I've found a reason for me
To change who I used to be
A reason to start over new
and the reason is you
The pain goes both ways
Hoobastank's hottest song can help us explain how it feels when this
happens. It can also let the other person know how it feels to live with
the knowledge that you've hurt someone you care about. That burden is
sometimes a heavy one, but putting your thoughts and feelings into words
-- sharing the pain with someone -- can provide some relief. And perhaps
the song "Reason" will help you express how you feel.
I'm sorry that I hurt you
It's something I must live with everyday
And all the pain I put you through
I wish that I could take it all away
And be the one who catches all your tears
That's why I need you to hear
Asking
for forgiveness is something that is necessary in any relationship. It
is all part of the experience of being friends, dating or simply being
part of a family. Spending time with another person will almost always
lead to us unintentionally -- or perhaps intentionally -- hurting that
person. It is merely one of the many hazards of living.
Yet sometimes we can hurt another so badly that it can cause the person
to no longer want to be our friend, our "significant other,"
or even acknowledge us as a part of the family. So what should we do when
someone we've hurt doesn't even want us to be a part of their lives anymore?

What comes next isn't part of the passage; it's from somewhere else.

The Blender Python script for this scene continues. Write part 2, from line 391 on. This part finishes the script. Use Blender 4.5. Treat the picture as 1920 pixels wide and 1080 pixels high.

Say "I'm sorry" (and mean it)
I'm not a perfect person
As many things I wish I didn't do
But I continue learning
I never meant to do those things to you
And so I have to say before I go
That I just want you to know
Seeking forgiveness is sometimes the only thing we can do. We have to
say that we are sorry and mean it. If we try instead to justify our actions
by explaining away what we have done, it usually leads to more hurt and
greater bitterness.
However, when we say we are sorry (and mean it), we are on the road to
forgiveness. Just saying the words "I'm Sorry" tends to help
relieve some of the pressure we feel. And then, if we truly want to be
forgiven, we need to let the person we've hurt verbally express that hurt.
In a relationship -- even a damaged one -- honest communication can be
the key.
I've found a reason to show
A side of me you didn't know
A reason for all that I do
And the reason is you
It's up to both of you
Ultimately it comes down to the person that you have hurt. Are they willing
to forgive you? If not, then at some point you need to say, "I have
tried all I could to let you know just how sorry I am." That is one
of the risks of being in a close relationship. Sometimes our mistakes
cannot be fixed -- and those mistakes are the ones that teach us the most
about life.
Hopefully, the person is willing to forgive you. (Perhaps dedicating this
song to them is a great way to let that special person know how you really
feel!) But no matter what, if you work as though everything depends upon
you, and pray as though everything depends upon God, then everything will
work out. We can never make someone love us; we can only give them all
of the "Reason" -- than the rest is up to them.
Life Applications:
When was a time that you hurt someone close to you? How did it happen?
Is seeking forgiveness easy or hard? Why?
How do you feel when someone you care about does something to hurt you?